Work required:
Make an exact copy of all the data.

Data block:

+ + + + +

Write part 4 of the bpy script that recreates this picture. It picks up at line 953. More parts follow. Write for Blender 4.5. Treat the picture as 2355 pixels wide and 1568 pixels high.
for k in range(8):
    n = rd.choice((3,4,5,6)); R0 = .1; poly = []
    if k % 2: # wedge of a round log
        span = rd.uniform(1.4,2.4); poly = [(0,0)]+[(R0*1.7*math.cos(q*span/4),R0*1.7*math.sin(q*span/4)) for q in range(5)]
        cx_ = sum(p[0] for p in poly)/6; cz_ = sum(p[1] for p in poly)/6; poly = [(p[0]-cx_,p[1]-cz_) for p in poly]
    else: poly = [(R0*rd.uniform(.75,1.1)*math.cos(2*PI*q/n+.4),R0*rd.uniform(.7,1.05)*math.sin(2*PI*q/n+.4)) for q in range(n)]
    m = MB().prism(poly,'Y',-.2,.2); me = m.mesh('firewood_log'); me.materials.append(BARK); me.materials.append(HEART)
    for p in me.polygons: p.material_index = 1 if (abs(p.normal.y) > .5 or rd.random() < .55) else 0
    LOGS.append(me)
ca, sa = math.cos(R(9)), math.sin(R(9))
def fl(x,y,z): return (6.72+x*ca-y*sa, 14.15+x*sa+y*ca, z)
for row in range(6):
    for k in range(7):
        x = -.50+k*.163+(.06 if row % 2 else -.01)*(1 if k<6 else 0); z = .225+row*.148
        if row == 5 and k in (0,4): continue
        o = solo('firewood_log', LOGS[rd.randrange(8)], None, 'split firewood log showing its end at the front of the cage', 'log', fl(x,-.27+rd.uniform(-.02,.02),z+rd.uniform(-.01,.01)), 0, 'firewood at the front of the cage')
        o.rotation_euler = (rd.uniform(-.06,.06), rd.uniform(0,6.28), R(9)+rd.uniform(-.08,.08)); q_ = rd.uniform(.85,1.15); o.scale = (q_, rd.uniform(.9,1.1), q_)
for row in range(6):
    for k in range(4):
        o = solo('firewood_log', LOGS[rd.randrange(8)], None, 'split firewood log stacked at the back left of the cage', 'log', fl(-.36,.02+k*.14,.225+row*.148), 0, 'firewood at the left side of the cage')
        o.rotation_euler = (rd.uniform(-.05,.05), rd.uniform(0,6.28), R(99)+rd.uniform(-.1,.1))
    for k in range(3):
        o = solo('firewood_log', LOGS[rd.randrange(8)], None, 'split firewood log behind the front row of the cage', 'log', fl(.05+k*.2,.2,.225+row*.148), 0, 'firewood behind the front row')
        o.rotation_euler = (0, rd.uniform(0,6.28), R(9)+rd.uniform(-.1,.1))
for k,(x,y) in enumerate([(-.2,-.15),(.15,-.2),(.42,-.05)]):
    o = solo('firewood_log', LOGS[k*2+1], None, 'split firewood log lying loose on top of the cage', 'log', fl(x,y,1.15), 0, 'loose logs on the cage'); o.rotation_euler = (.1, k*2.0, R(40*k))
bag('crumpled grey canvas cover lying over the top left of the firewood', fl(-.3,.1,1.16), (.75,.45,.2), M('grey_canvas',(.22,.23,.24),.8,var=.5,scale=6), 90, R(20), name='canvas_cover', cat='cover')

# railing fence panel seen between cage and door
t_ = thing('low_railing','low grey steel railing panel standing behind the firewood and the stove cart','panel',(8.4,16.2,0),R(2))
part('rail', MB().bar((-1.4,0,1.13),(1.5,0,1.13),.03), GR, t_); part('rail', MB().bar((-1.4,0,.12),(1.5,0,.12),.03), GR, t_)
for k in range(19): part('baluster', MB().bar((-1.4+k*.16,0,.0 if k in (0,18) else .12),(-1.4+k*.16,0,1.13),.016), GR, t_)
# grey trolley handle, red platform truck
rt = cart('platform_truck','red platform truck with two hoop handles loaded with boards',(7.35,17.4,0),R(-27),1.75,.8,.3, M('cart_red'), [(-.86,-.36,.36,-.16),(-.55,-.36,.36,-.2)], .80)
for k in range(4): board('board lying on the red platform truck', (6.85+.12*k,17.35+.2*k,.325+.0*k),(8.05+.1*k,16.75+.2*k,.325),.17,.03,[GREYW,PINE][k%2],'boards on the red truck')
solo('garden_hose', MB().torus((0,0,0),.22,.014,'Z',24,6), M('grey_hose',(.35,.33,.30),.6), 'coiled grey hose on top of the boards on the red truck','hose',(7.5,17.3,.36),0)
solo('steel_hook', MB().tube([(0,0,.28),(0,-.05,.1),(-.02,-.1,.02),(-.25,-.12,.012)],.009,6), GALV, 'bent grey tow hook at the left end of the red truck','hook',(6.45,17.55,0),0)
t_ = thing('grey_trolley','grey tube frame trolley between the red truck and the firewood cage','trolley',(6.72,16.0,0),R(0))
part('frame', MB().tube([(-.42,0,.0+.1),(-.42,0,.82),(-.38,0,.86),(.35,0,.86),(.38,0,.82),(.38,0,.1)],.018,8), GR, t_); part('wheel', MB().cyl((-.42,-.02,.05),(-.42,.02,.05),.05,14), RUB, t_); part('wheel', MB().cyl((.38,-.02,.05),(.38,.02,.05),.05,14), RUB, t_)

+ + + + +

The answer:
Write part 4 of the bpy script that recreates this picture. It picks up at line 953. More parts follow. Write for Blender 4.5. Treat the picture as 2355 pixels wide and 1568 pixels high.
for k in range(8):
    n = rd.choice((3,4,5,6)); R0 = .1; poly = []
    if k % 2: # wedge of a round log
        span = rd.uniform(1.4,2.4); poly = [(0,0)]+[(R0*1.7*math.cos(q*span/4),R0*1.7*math.sin(q*span/4)) for q in range(5)]
        cx_ = sum(p[0] for p in poly)/6; cz_ = sum(p[1] for p in poly)/6; poly = [(p[0]-cx_,p[1]-cz_) for p in poly]
    else: poly = [(R0*rd.uniform(.75,1.1)*math.cos(2*PI*q/n+.4),R0*rd.uniform(.7,1.05)*math.sin(2*PI*q/n+.4)) for q in range(n)]
    m = MB().prism(poly,'Y',-.2,.2); me = m.mesh('firewood_log'); me.materials.append(BARK); me.materials.append(HEART)
    for p in me.polygons: p.material_index = 1 if (abs(p.normal.y) > .5 or rd.random() < .55) else 0
    LOGS.append(me)
ca, sa = math.cos(R(9)), math.sin(R(9))
def fl(x,y,z): return (6.72+x*ca-y*sa, 14.15+x*sa+y*ca, z)
for row in range(6):
    for k in range(7):
        x = -.50+k*.163+(.06 if row % 2 else -.01)*(1 if k<6 else 0); z = .225+row*.148
        if row == 5 and k in (0,4): continue
        o = solo('firewood_log', LOGS[rd.randrange(8)], None, 'split firewood log showing its end at the front of the cage', 'log', fl(x,-.27+rd.uniform(-.02,.02),z+rd.uniform(-.01,.01)), 0, 'firewood at the front of the cage')
        o.rotation_euler = (rd.uniform(-.06,.06), rd.uniform(0,6.28), R(9)+rd.uniform(-.08,.08)); q_ = rd.uniform(.85,1.15); o.scale = (q_, rd.uniform(.9,1.1), q_)
for row in range(6):
    for k in range(4):
        o = solo('firewood_log', LOGS[rd.randrange(8)], None, 'split firewood log stacked at the back left of the cage', 'log', fl(-.36,.02+k*.14,.225+row*.148), 0, 'firewood at the left side of the cage')
        o.rotation_euler = (rd.uniform(-.05,.05), rd.uniform(0,6.28), R(99)+rd.uniform(-.1,.1))
    for k in range(3):
        o = solo('firewood_log', LOGS[rd.randrange(8)], None, 'split firewood log behind the front row of the cage', 'log', fl(.05+k*.2,.2,.225+row*.148), 0, 'firewood behind the front row')
        o.rotation_euler = (0, rd.uniform(0,6.28), R(9)+rd.uniform(-.1,.1))
for k,(x,y) in enumerate([(-.2,-.15),(.15,-.2),(.42,-.05)]):
    o = solo('firewood_log', LOGS[k*2+1], None, 'split firewood log lying loose on top of the cage', 'log', fl(x,y,1.15), 0, 'loose logs on the cage'); o.rotation_euler = (.1, k*2.0, R(40*k))
bag('crumpled grey canvas cover lying over the top left of the firewood', fl(-.3,.1,1.16), (.75,.45,.2), M('grey_canvas',(.22,.23,.24),.8,var=.5,scale=6), 90, R(20), name='canvas_cover', cat='cover')

# railing fence panel seen between cage and door
t_ = thing('low_railing','low grey steel railing panel standing behind the firewood and the stove cart','panel',(8.4,16.2,0),R(2))
part('rail', MB().bar((-1.4,0,1.13),(1.5,0,1.13),.03), GR, t_); part('rail', MB().bar((-1.4,0,.12),(1.5,0,.12),.03), GR, t_)
for k in range(19): part('baluster', MB().bar((-1.4+k*.16,0,.0 if k in (0,18) else .12),(-1.4+k*.16,0,1.13),.016), GR, t_)
# grey trolley handle, red platform truck
rt = cart('platform_truck','red platform truck with two hoop handles loaded with boards',(7.35,17.4,0),R(-27),1.75,.8,.3, M('cart_red'), [(-.86,-.36,.36,-.16),(-.55,-.36,.36,-.2)], .80)
for k in range(4): board('board lying on the red platform truck', (6.85+.12*k,17.35+.2*k,.325+.0*k),(8.05+.1*k,16.75+.2*k,.325),.17,.03,[GREYW,PINE][k%2],'boards on the red truck')
solo('garden_hose', MB().torus((0,0,0),.22,.014,'Z',24,6), M('grey_hose',(.35,.33,.30),.6), 'coiled grey hose on top of the boards on the red truck','hose',(7.5,17.3,.36),0)
solo('steel_hook', MB().tube([(0,0,.28),(0,-.05,.1),(-.02,-.1,.02),(-.25,-.12,.012)],.009,6), GALV, 'bent grey tow hook at the left end of the red truck','hook',(6.45,17.55,0),0)
t_ = thing('grey_trolley','grey tube frame trolley between the red truck and the firewood cage','trolley',(6.72,16.0,0),R(0))
part('frame', MB().tube([(-.42,0,.0+.1),(-.42,0,.82),(-.38,0,.86),(.35,0,.86),(.38,0,.82),(.38,0,.1)],.018,8), GR, t_); part('wheel', MB().cyl((-.42,-.02,.05),(-.42,.02,.05),.05,14), RUB, t_); part('wheel', MB().cyl((.38,-.02,.05),(.38,.02,.05),.05,14), RUB, t_)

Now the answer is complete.